Fed Officials Break Silence After Rate Cut — Evening Brief – 12.12.25
Now that the Fed’s post-meeting blackout has lifted, regional presidents are spelling out starkly different views on the December quarter-point rate cut that brought the federal funds rate down to 3.50%–3.75%.
Paulson: More Worried About Labor Weakness Than Inflation Risk
Philadelphia Fed President Anna Paulson said she is “a little more concerned about labor market weakness than about upside risks to inflation,” noting that policy remains “somewhat restrictive” with inflation running near 2.8% and expected to drift back toward 2% as tariff effects fade and housing pressures ease. She stressed that credibility is central to how the Fed manages potential tariff-driven inflation, arguing that public confidence in the central bank gives it room to “take out some insurance” against labor-market damage without abandoning its 2% goal.

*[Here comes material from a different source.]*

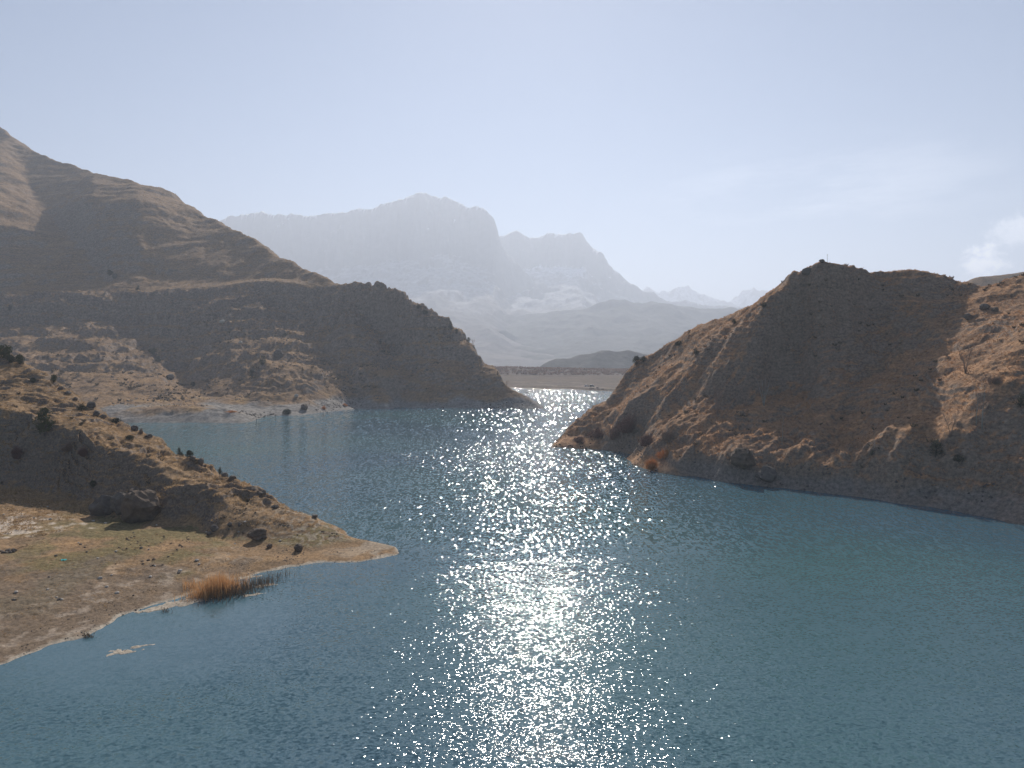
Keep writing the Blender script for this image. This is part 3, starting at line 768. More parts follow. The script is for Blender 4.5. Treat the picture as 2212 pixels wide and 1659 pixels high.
def evergreen(name, loc, w, h, label, cat, seed, mat=None, conical=False, group=None):
    """dense small leaved crown of clumps round a short trunk"""
    rnd = random.Random(seed)
    o = empty(name, loc, label, cat, group)
    t = Geo()
    t.tube([(0, 0, -0.3), (0.03 * w, 0, h * 0.35), (0, 0.03 * w, h * 0.75)], [0.05 * w + 0.03, 0.035 * w + 0.02, 0.015 * w], 6)
    for k in range(5):
        a = rnd.uniform(0, 6.28); z0 = rnd.uniform(0.15, 0.5) * h
        t.tube([(0, 0, z0), (math.cos(a) * w * 0.3, math.sin(a) * w * 0.3, z0 + 0.2 * h)], [0.02 * w, 0.008 * w], 4)
    t.build('trunk', MBK, o)
    c = Geo()
    clumps = []
    for k in range(26):
        for _ in range(30):
            u = rnd.random(); a = rnd.uniform(0, 6.28)
            if conical: rr = (1 - u) ** 0.8 * 0.5 * w; zz = 0.06 * h + u * 0.9 * h
            else: rr = math.sqrt(max(0, 1 - (2 * u - 1) ** 2)) * 0.42 * w; zz = (0.12 + 0.76 * u) * h
            break
        rr *= rnd.uniform(0.35, 1.0)
        clumps.append((math.cos(a) * rr, math.sin(a) * rr, zz, rnd.uniform(0.13, 0.24) * w * (1.15 - 0.5 * u if conical else 1)))
    for (x, y, z, r) in clumps:
        for _ in range(42):
            d = Vector((rnd.gauss(0, 1), rnd.gauss(0, 1), rnd.gauss(0, 1))).normalized()
            p = Vector((x, y, z)) + d * r * rnd.uniform(0.5, 1.05)
            if p.z < 0.02 * h: p.z = 0.02 * h
            q = (d + Vector((rnd.uniform(-.5, .5), rnd.uniform(-.5, .5), rnd.uniform(0, .7)))).normalized()
            c.leaf(p, q * r * 0.30, r * 0.13)
    c.build('crown', mat or MJ, o)
    return o
def bare_tree(name, loc, h, label, cat, seed, stems=1, bark=None, twig=None, group=None, spread=0.28, base=0.35):
    rnd = random.Random(seed)
    o = empty(name, loc, label, cat, group)
    t, b = Geo(), Geo()
    def twigs(p, d, L, r, lev):
        q = p + d * L
        mid = p + d * L * 0.5 + Vector((rnd.uniform(-1, 1), rnd.uniform(-1, 1), rnd.uniform(0, 1))) * L * 0.07
        b.tube([tuple(p), tuple(mid), tuple(q)], [r, r * 0.75, r * 0.45], 3)
        if lev == 0: return
        for k in range(4 if lev > 1 else 5):
            f = rnd.uniform(0.3, 1.0)
            e = (d + Vector((rnd.uniform(-1, 1), rnd.uniform(-1, 1), rnd.uniform(-0.1, 0.8))) * 0.75).normalized()
            twigs(p + d * L * f, e, L * rnd.uniform(0.45, 0.7), r * 0.5, lev - 1)
    for s_ in range(stems):
        a = 6.28 * s_ / max(stems, 1) + rnd.uniform(-.4, .4)
        ln = spread if stems > 1 else 0.04
        top = Vector((math.cos(a) * ln * h, math.sin(a) * ln * h, h * rnd.uniform(0.88, 1.0)))
        pts = [Vector((math.cos(a) * 0.08, math.sin(a) * 0.08, -0.3))]
        for k in range(1, 7):
            f = k / 6
            pts.append(Vector((top.x * f ** 1.3 + rnd.uniform(-1, 1) * 0.012 * h, top.y * f ** 1.3 + rnd.uniform(-1, 1) * 0.012 * h, top.z * f)))
        r0 = 0.012 * h + 0.03
        t.tube([tuple(p) for p in pts], [r0 * (1 - 0.8 * k / 6) for k in range(7)], 6)
        b.tube([tuple(p) for p in pts[1:]], [r0 * 0.5 * (1 - 0.8 * k / 6) for k in range(1, 7)], 3)
        b.tube([(0, 0, 0.1), tuple(pts[1])], [r0 * 0.3, r0 * 0.3], 3)
        for k in range(15 if stems < 3 else 10):
            f = rnd.uniform(base, 0.98); i = min(5, int(f * 6)); p = pts[i].lerp(pts[i + 1], f * 6 - i)
            a2 = rnd.uniform(0, 6.28)
            d = Vector((math.cos(a2) * 0.75, math.sin(a2) * 0.75, rnd.uniform(0.5, 1.1))).normalized()
            twigs(p, d, h * rnd.uniform(0.10, 0.19) * (1.25 - 0.6 * f), 0.018 + 0.002 * h, 2)
    t.build('trunk', bark or MBI, o, True)
    b.build('branches', twig or MTW, o)
    return o
def stem_shrub(name, loc, w, h, label, cat, seed, mat, n=240, group=None):
    """leafless bush: many thin forking stems"""
    rnd = random.Random(seed)
    g = Geo()
    lobes = [(rnd.uniform(-.3, .3), rnd.uniform(-.3, .3), rnd.uniform(.5, 1.0)) for _ in range(4)] + [(0, 0, 1.0)]
    for k in range(n):
        lb = lobes[k % 5]
        a = rnd.uniform(0, 6.28); rr = math.sqrt(rnd.random())
        bx, by = lb[0] * w + math.cos(a) * rr * w * 0.10, lb[1] * w + math.sin(a) * rr * w * 0.10
        hh = h * lb[2] * math.sqrt(max(0.1, 1 - 0.75 * rr * rr)) * rnd.uniform(0.4, 1.08)
        tx, ty = bx + math.cos(a) * rr * w * 0.26, by + math.sin(a) * rr * w * 0.26
        m_ = ((bx + tx) / 2 + rnd.uniform(-.05, .05) * w, (by + ty) / 2 + rnd.uniform(-.05, .05) * w, hh * 0.55)
        wd = 0.012 + 0.004 * h
        g.tube([(bx, by, -0.15), m_, (tx, ty, hh)], [wd, wd * 0.8, wd * 0.3], 3)
        for q in range(3):
            g.tube([m_, (m_[0] + rnd.uniform(-.16, .16) * w, m_[1] + rnd.uniform(-.16, .16) * w, m_[2] + rnd.uniform(.15, .4) * hh)], [wd * 0.6, wd * 0.3], 3)
    o = g.build(name, mat); o.location = loc
    return tag(o, label, cat, group)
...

Schmid: Inflation Still “Too Hot” and Policy Barely Restrictive
Kansas City Fed President Jeffrey Schmid took the opposite tack, reiterating that inflation is still “too hot” and warning that any rise in inflation uncertainty could push long-term interest rates higher, including on U.S. government debt. Schmid dissented for a second straight meeting, opposing the 25-basis-point cut and arguing that policy should remain “modestly restrictive” given an economy he sees as still showing momentum and an unemployment rate that remains relatively contained.
Goolsbee: Rate Cuts Should Not Be Front-Loaded
Chicago Fed President Austan Goolsbee also dissented, saying the more prudent course would have been to wait for additional data—especially on inflation—before cutting again, given the recent gaps in official statistics. He noted that inflation has been above target for more than four years and that, absent clear signs of rapid labor-market deterioration, he is uneasy about “front‑loading” rate cuts and simply assuming that recent inflation improvement will prove durable, even as he remains optimistic that rates can move “down a significant amount” over the next year.
For markets, the diverging commentary underscores a Fed that is increasingly data-dependent and internally divided on the pace of easing, reinforcing the risk of a choppy policy path in 2026. The push‑and‑pull is likely to keep rate‑cut odds, the front end of the yield curve, and risk assets especially sensitive to each incremental data release on inflation, jobs, and corporate activity in the months ahead.